◆ Work to be completed
Would you transcribe all of the data exactly, down to the last character?

______

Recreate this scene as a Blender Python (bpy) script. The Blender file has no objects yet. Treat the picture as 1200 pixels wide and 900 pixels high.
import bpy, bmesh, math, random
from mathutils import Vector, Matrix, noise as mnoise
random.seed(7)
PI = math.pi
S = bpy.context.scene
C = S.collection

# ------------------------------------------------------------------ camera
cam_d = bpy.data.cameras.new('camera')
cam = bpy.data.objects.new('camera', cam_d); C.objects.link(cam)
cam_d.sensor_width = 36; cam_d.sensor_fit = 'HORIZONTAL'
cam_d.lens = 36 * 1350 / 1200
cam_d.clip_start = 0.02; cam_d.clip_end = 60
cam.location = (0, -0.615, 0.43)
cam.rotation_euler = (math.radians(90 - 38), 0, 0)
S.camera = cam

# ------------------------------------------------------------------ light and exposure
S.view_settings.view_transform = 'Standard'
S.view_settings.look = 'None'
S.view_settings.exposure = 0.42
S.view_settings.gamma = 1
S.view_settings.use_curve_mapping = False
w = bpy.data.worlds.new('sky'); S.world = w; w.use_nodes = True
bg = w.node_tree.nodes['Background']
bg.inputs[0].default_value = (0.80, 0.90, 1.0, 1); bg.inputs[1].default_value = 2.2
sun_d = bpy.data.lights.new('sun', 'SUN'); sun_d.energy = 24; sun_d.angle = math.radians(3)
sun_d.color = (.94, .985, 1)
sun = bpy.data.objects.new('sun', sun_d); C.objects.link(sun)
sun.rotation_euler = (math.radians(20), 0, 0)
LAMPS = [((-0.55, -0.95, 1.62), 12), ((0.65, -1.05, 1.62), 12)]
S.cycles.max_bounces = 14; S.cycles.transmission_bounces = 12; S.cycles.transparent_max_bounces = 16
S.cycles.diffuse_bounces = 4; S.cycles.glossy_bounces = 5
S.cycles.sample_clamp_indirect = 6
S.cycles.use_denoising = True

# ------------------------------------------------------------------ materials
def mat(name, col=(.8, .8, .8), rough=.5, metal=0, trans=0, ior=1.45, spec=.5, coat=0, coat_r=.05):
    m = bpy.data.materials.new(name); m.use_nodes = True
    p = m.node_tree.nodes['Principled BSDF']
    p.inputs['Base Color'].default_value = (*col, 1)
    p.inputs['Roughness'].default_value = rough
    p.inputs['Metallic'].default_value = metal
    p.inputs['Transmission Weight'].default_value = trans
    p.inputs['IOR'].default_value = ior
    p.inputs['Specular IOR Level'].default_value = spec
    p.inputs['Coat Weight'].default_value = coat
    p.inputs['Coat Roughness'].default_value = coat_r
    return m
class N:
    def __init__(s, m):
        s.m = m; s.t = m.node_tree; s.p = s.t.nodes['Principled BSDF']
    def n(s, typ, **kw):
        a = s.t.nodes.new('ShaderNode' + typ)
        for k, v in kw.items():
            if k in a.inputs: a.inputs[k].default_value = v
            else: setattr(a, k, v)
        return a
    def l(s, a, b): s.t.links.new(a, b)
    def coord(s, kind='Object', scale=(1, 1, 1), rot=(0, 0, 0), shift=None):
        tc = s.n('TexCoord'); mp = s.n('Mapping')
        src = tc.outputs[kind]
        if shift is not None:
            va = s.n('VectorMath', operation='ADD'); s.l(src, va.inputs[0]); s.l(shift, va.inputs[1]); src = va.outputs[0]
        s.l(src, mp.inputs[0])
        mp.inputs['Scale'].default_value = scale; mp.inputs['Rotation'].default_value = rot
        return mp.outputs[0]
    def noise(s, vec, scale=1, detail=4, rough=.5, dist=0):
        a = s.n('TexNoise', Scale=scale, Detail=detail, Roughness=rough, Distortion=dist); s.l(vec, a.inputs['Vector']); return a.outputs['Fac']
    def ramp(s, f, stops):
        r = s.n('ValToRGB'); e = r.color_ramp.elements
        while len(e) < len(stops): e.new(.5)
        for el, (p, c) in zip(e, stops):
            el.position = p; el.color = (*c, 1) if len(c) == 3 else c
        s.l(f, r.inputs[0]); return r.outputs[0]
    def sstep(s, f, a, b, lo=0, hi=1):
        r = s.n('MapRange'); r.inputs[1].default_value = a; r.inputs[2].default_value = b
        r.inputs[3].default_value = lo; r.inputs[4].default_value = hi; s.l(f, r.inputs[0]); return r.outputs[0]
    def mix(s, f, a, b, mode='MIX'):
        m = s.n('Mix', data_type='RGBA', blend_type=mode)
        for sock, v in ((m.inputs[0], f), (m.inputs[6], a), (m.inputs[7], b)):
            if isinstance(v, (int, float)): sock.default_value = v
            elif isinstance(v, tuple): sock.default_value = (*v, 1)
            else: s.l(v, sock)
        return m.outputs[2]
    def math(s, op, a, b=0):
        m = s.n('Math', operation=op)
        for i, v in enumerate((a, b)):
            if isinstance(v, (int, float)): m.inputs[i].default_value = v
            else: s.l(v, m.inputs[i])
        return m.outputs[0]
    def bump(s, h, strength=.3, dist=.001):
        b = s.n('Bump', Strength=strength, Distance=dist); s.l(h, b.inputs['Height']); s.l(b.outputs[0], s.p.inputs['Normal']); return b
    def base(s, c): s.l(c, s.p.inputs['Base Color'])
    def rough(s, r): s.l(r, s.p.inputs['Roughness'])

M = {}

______

◆ Worked answer
Recreate this scene as a Blender Python (bpy) script. The Blender file has no objects yet. Treat the picture as 1200 pixels wide and 900 pixels high.
import bpy, bmesh, math, random
from mathutils import Vector, Matrix, noise as mnoise
random.seed(7)
PI = math.pi
S = bpy.context.scene
C = S.collection

# ------------------------------------------------------------------ camera
cam_d = bpy.data.cameras.new('camera')
cam = bpy.data.objects.new('camera', cam_d); C.objects.link(cam)
cam_d.sensor_width = 36; cam_d.sensor_fit = 'HORIZONTAL'
cam_d.lens = 36 * 1350 / 1200
cam_d.clip_start = 0.02; cam_d.clip_end = 60
cam.location = (0, -0.615, 0.43)
cam.rotation_euler = (math.radians(90 - 38), 0, 0)
S.camera = cam

# ------------------------------------------------------------------ light and exposure
S.view_settings.view_transform = 'Standard'
S.view_settings.look = 'None'
S.view_settings.exposure = 0.42
S.view_settings.gamma = 1
S.view_settings.use_curve_mapping = False
w = bpy.data.worlds.new('sky'); S.world = w; w.use_nodes = True
bg = w.node_tree.nodes['Background']
bg.inputs[0].default_value = (0.80, 0.90, 1.0, 1); bg.inputs[1].default_value = 2.2
sun_d = bpy.data.lights.new('sun', 'SUN'); sun_d.energy = 24; sun_d.angle = math.radians(3)
sun_d.color = (.94, .985, 1)
sun = bpy.data.objects.new('sun', sun_d); C.objects.link(sun)
sun.rotation_euler = (math.radians(20), 0, 0)
LAMPS = [((-0.55, -0.95, 1.62), 12), ((0.65, -1.05, 1.62), 12)]
S.cycles.max_bounces = 14; S.cycles.transmission_bounces = 12; S.cycles.transparent_max_bounces = 16
S.cycles.diffuse_bounces = 4; S.cycles.glossy_bounces = 5
S.cycles.sample_clamp_indirect = 6
S.cycles.use_denoising = True

# ------------------------------------------------------------------ materials
def mat(name, col=(.8, .8, .8), rough=.5, metal=0, trans=0, ior=1.45, spec=.5, coat=0, coat_r=.05):
    m = bpy.data.materials.new(name); m.use_nodes = True
    p = m.node_tree.nodes['Principled BSDF']
    p.inputs['Base Color'].default_value = (*col, 1)
    p.inputs['Roughness'].default_value = rough
    p.inputs['Metallic'].default_value = metal
    p.inputs['Transmission Weight'].default_value = trans
    p.inputs['IOR'].default_value = ior
    p.inputs['Specular IOR Level'].default_value = spec
    p.inputs['Coat Weight'].default_value = coat
    p.inputs['Coat Roughness'].default_value = coat_r
    return m
class N:
    def __init__(s, m):
        s.m = m; s.t = m.node_tree; s.p = s.t.nodes['Principled BSDF']
    def n(s, typ, **kw):
        a = s.t.nodes.new('ShaderNode' + typ)
        for k, v in kw.items():
            if k in a.inputs: a.inputs[k].default_value = v
            else: setattr(a, k, v)
        return a
    def l(s, a, b): s.t.links.new(a, b)
    def coord(s, kind='Object', scale=(1, 1, 1), rot=(0, 0, 0), shift=None):
        tc = s.n('TexCoord'); mp = s.n('Mapping')
        src = tc.outputs[kind]
        if shift is not None:
            va = s.n('VectorMath', operation='ADD'); s.l(src, va.inputs[0]); s.l(shift, va.inputs[1]); src = va.outputs[0]
        s.l(src, mp.inputs[0])
        mp.inputs['Scale'].default_value = scale; mp.inputs['Rotation'].default_value = rot
        return mp.outputs[0]
    def noise(s, vec, scale=1, detail=4, rough=.5, dist=0):
        a = s.n('TexNoise', Scale=scale, Detail=detail, Roughness=rough, Distortion=dist); s.l(vec, a.inputs['Vector']); return a.outputs['Fac']
    def ramp(s, f, stops):
        r = s.n('ValToRGB'); e = r.color_ramp.elements
        while len(e) < len(stops): e.new(.5)
        for el, (p, c) in zip(e, stops):
            el.position = p; el.color = (*c, 1) if len(c) == 3 else c
        s.l(f, r.inputs[0]); return r.outputs[0]
    def sstep(s, f, a, b, lo=0, hi=1):
        r = s.n('MapRange'); r.inputs[1].default_value = a; r.inputs[2].default_value = b
        r.inputs[3].default_value = lo; r.inputs[4].default_value = hi; s.l(f, r.inputs[0]); return r.outputs[0]
    def mix(s, f, a, b, mode='MIX'):
        m = s.n('Mix', data_type='RGBA', blend_type=mode)
        for sock, v in ((m.inputs[0], f), (m.inputs[6], a), (m.inputs[7], b)):
            if isinstance(v, (int, float)): sock.default_value = v
            elif isinstance(v, tuple): sock.default_value = (*v, 1)
            else: s.l(v, sock)
        return m.outputs[2]
    def math(s, op, a, b=0):
        m = s.n('Math', operation=op)
        for i, v in enumerate((a, b)):
            if isinstance(v, (int, float)): m.inputs[i].default_value = v
            else: s.l(v, m.inputs[i])
        return m.outputs[0]
    def bump(s, h, strength=.3, dist=.001):
        b = s.n('Bump', Strength=strength, Distance=dist); s.l(h, b.inputs['Height']); s.l(b.outputs[0], s.p.inputs['Normal']); return b
    def base(s, c): s.l(c, s.p.inputs['Base Color'])
    def rough(s, r): s.l(r, s.p.inputs['Roughness'])

M = {}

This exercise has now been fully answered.